Erik Jutras works with Small Business. For him, illustrations help to create visual representations of customer frustrations and pain points that they encounter in their day to day lives while running their businesses.

Illustration by Eric Jutras
“The storyboards really helped our partners (product, design, engineering) visualize the various use cases of our product, while providing the foundation for discussions between our partners regarding the functionality of the product and its feasibility of implementation.”

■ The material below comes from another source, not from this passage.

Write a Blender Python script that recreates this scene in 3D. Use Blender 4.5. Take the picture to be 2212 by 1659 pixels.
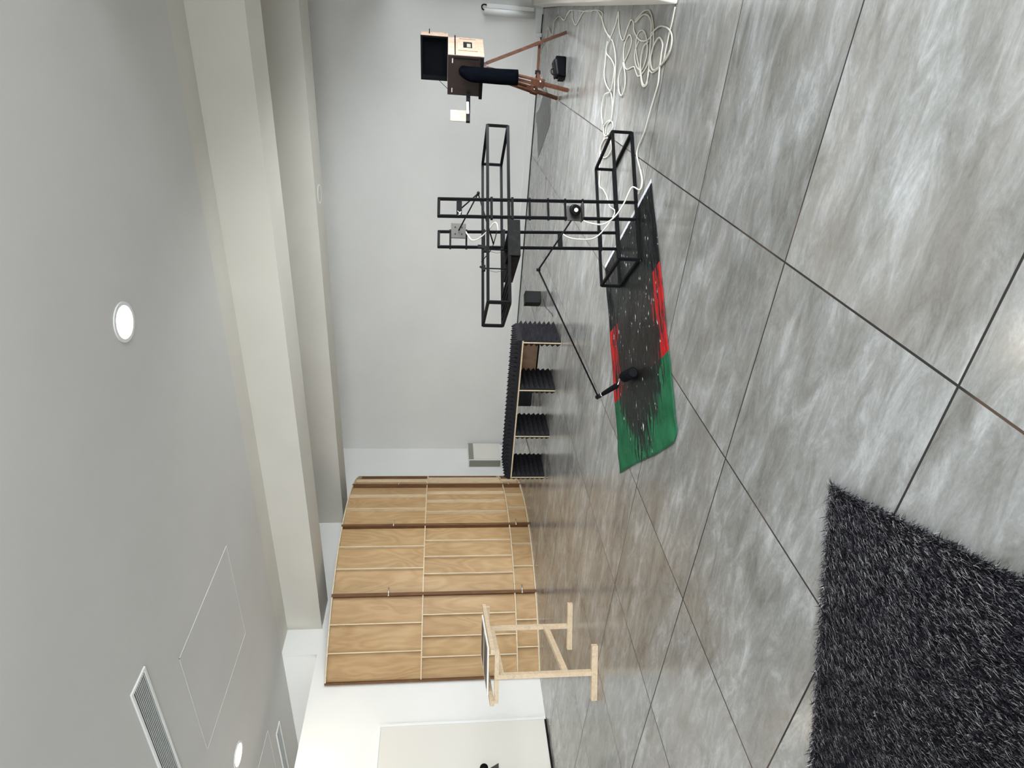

Kevin Kalahiki—a fellow comic geek who works with Erik said,

“Storyboarding is about as close as I’ve come to fulfilling my childhood dream of drawing comics for a living. The tale of funding a brand new small business savings account is not quite as perilous as the tale of Earth’s mightiest heroes taking on Thanos, but it will do.”
Illustration by Kevin Kalahiki

Finding others like myself who work at the Bank and have also been introducing their interest in drawing and illustration to their work has been very encouraging. It’s especially satisfying that they are finding success with the process.

The Story Behind the Artwork

I relate visual storytelling to something Klaus Voorman said:

“I wanted to express and show people, instead of explaining to them, how it was to live in an attic apartment and how the walls were, and that the bathtub was in the kitchen. Of course, when you draw that — ‘Oh, he’s sitting in the bathtub and the phone rings’ — it’s much more lively.”

The quote is in reference to making the 50th anniversary graphic novel that tells the story around creating the iconic cover to the Beatles Revolver album.

The assumption is that at a bank, products and services are very process-oriented. So the presentations and design behind it would be also. Myself and the other human-centered designers are working to change that. This same principle could work anywhere. I’m not just creating visual stories that only relate to people and money. This can be done with anything. Just listen and visualize.